Task to complete — Leave out any pictures and transcribe all other data below exactly.

Data section —
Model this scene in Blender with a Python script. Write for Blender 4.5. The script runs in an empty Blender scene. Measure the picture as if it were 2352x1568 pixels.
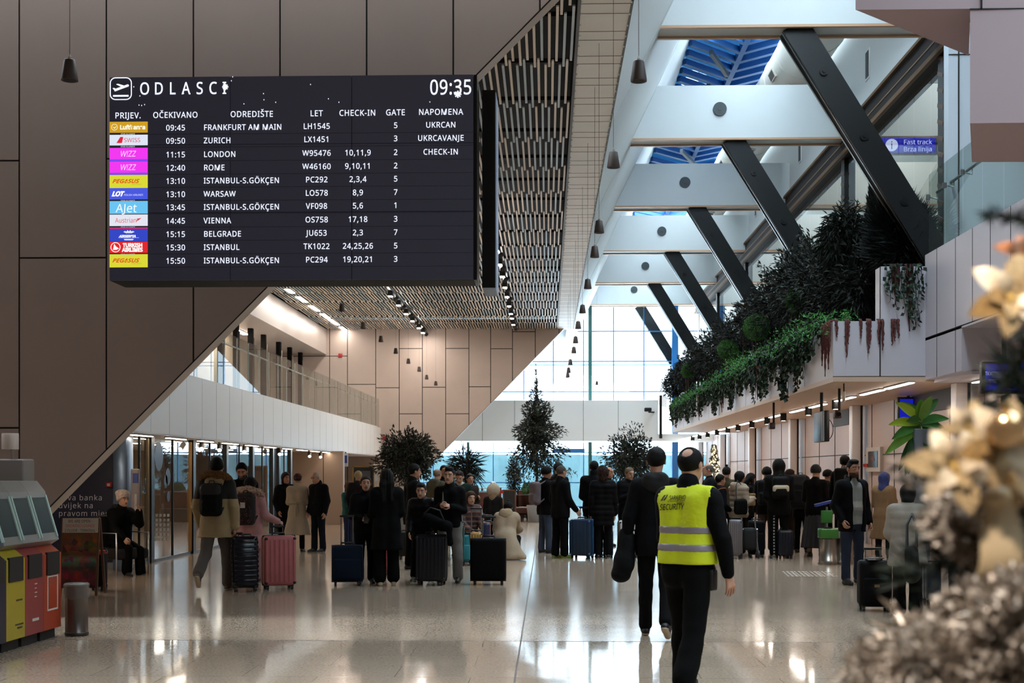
import bpy, bmesh, math, random
import numpy as np
from mathutils import Vector, Matrix
from mathutils.bvhtree import BVHTree

random.seed(7)
RNG = np.random.default_rng(7)
S = bpy.context.scene
COL = S.collection
PI = math.pi

# ------------------------------------------------------------------ camera
F_PX, CX, HORIZON, EYE, YAW = 3000.0, 1176.0, 1085.0, 1.6, math.atan(81 / 3000)
cam_data = bpy.data.cameras.new('camera')
cam = bpy.data.objects.new('camera', cam_data)
COL.objects.link(cam)
cam.location = (0, 0, EYE)
cam.rotation_euler = (PI / 2, 0, YAW)
cam_data.sensor_width = 22.3
cam_data.lens = F_PX / 2352 * 22.3
cam_data.shift_y = (HORIZON - 784) / 2352
cam_data.clip_end = 600
cam_data.dof.use_dof = True
cam_data.dof.focus_distance = 19.0
cam_data.dof.aperture_fstop = 2.6
S.camera = cam

SKY_HORIZON, SKY_ZENITH = 1.5, 16.0
# ------------------------------------------------------------------ world, exposure, render settings
world = bpy.data.worlds.new('overcast_sky')
S.world = world
world.use_nodes = True
wn = world.node_tree
wn.nodes.clear()
w_out = wn.nodes.new('ShaderNodeOutputWorld')
w_bg = wn.nodes.new('ShaderNodeBackground')
w_bg.inputs[0].default_value = (0.80, 0.92, 1.0, 1)
# overcast sky: the zenith is several times brighter than the horizon
w_tc = wn.nodes.new('ShaderNodeTexCoord')
w_sp = wn.nodes.new('ShaderNodeSeparateXYZ')
w_mr = wn.nodes.new('ShaderNodeMapRange')
w_mr.inputs['From Min'].default_value = 0.12
w_mr.inputs['From Max'].default_value = 0.8
w_mr.inputs['To Min'].default_value = SKY_HORIZON
w_mr.inputs['To Max'].default_value = SKY_ZENITH
wn.links.new(w_tc.outputs['Generated'], w_sp.inputs[0])
wn.links.new(w_sp.outputs['Z'], w_mr.inputs['Value'])
wn.links.new(w_mr.outputs['Result'], w_bg.inputs[1])
wn.links.new(w_bg.outputs[0], w_out.inputs[0])
world.cycles.sampling_method = 'AUTOMATIC'

S.view_settings.view_transform = 'Standard'
S.view_settings.look = 'None'
S.view_settings.gamma = 1
S.view_settings.use_curve_mapping = False
S.view_settings.exposure = 0.97
c = S.cycles
c.max_bounces = 7
c.diffuse_bounces = 4
c.glossy_bounces = 4
c.transmission_bounces = 4
c.transparent_max_bounces = 12
c.caustics_reflective = False
c.caustics_refractive = False
c.sample_clamp_indirect = 6
c.use_denoising = True
c.use_adaptive_sampling = True
c.adaptive_threshold = 0.02


def portal(name, loc, rot, sx, sy):
    d = bpy.data.lights.new(name, 'AREA')
    d.shape = 'RECTANGLE'
    d.size, d.size_y = sx, sy
    d.cycles.is_portal = True
    o = bpy.data.objects.new(name, d)
    COL.objects.link(o)
    o.location, o.rotation_euler = loc, rot
    return o


def lamp(name, loc, rot, sx, sy, watts, color):
    d = bpy.data.lights.new(name, 'AREA')
    d.shape = 'RECTANGLE'
    d.size, d.size_y = sx, sy
    d.energy, d.color = watts, color
    o = bpy.data.objects.new(name, d)
    COL.objects.link(o)
    o.location, o.rotation_euler = loc, rot
    return o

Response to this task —
Model this scene in Blender with a Python script. Write for Blender 4.5. The script runs in an empty Blender scene. Measure the picture as if it were 2352x1568 pixels.
import bpy, bmesh, math, random
import numpy as np
from mathutils import Vector, Matrix
from mathutils.bvhtree import BVHTree

random.seed(7)
RNG = np.random.default_rng(7)
S = bpy.context.scene
COL = S.collection
PI = math.pi

# ------------------------------------------------------------------ camera
F_PX, CX, HORIZON, EYE, YAW = 3000.0, 1176.0, 1085.0, 1.6, math.atan(81 / 3000)
cam_data = bpy.data.cameras.new('camera')
cam = bpy.data.objects.new('camera', cam_data)
COL.objects.link(cam)
cam.location = (0, 0, EYE)
cam.rotation_euler = (PI / 2, 0, YAW)
cam_data.sensor_width = 22.3
cam_data.lens = F_PX / 2352 * 22.3
cam_data.shift_y = (HORIZON - 784) / 2352
cam_data.clip_end = 600
cam_data.dof.use_dof = True
cam_data.dof.focus_distance = 19.0
cam_data.dof.aperture_fstop = 2.6
S.camera = cam

SKY_HORIZON, SKY_ZENITH = 1.5, 16.0
# ------------------------------------------------------------------ world, exposure, render settings
world = bpy.data.worlds.new('overcast_sky')
S.world = world
world.use_nodes = True
wn = world.node_tree
wn.nodes.clear()
w_out = wn.nodes.new('ShaderNodeOutputWorld')
w_bg = wn.nodes.new('ShaderNodeBackground')
w_bg.inputs[0].default_value = (0.80, 0.92, 1.0, 1)
# overcast sky: the zenith is several times brighter than the horizon
w_tc = wn.nodes.new('ShaderNodeTexCoord')
w_sp = wn.nodes.new('ShaderNodeSeparateXYZ')
w_mr = wn.nodes.new('ShaderNodeMapRange')
w_mr.inputs['From Min'].default_value = 0.12
w_mr.inputs['From Max'].default_value = 0.8
w_mr.inputs['To Min'].default_value = SKY_HORIZON
w_mr.inputs['To Max'].default_value = SKY_ZENITH
wn.links.new(w_tc.outputs['Generated'], w_sp.inputs[0])
wn.links.new(w_sp.outputs['Z'], w_mr.inputs['Value'])
wn.links.new(w_mr.outputs['Result'], w_bg.inputs[1])
wn.links.new(w_bg.outputs[0], w_out.inputs[0])
world.cycles.sampling_method = 'AUTOMATIC'

S.view_settings.view_transform = 'Standard'
S.view_settings.look = 'None'
S.view_settings.gamma = 1
S.view_settings.use_curve_mapping = False
S.view_settings.exposure = 0.97
c = S.cycles
c.max_bounces = 7
c.diffuse_bounces = 4
c.glossy_bounces = 4
c.transmission_bounces = 4
c.transparent_max_bounces = 12
c.caustics_reflective = False
c.caustics_refractive = False
c.sample_clamp_indirect = 6
c.use_denoising = True
c.use_adaptive_sampling = True
c.adaptive_threshold = 0.02


def portal(name, loc, rot, sx, sy):
    d = bpy.data.lights.new(name, 'AREA')
    d.shape = 'RECTANGLE'
    d.size, d.size_y = sx, sy
    d.cycles.is_portal = True
    o = bpy.data.objects.new(name, d)
    COL.objects.link(o)
    o.location, o.rotation_euler = loc, rot
    return o


def lamp(name, loc, rot, sx, sy, watts, color):
    d = bpy.data.lights.new(name, 'AREA')
    d.shape = 'RECTANGLE'
    d.size, d.size_y = sx, sy
    d.energy, d.color = watts, color
    o = bpy.data.objects.new(name, d)
    COL.objects.link(o)
    o.location, o.rotation_euler = loc, rot
    return o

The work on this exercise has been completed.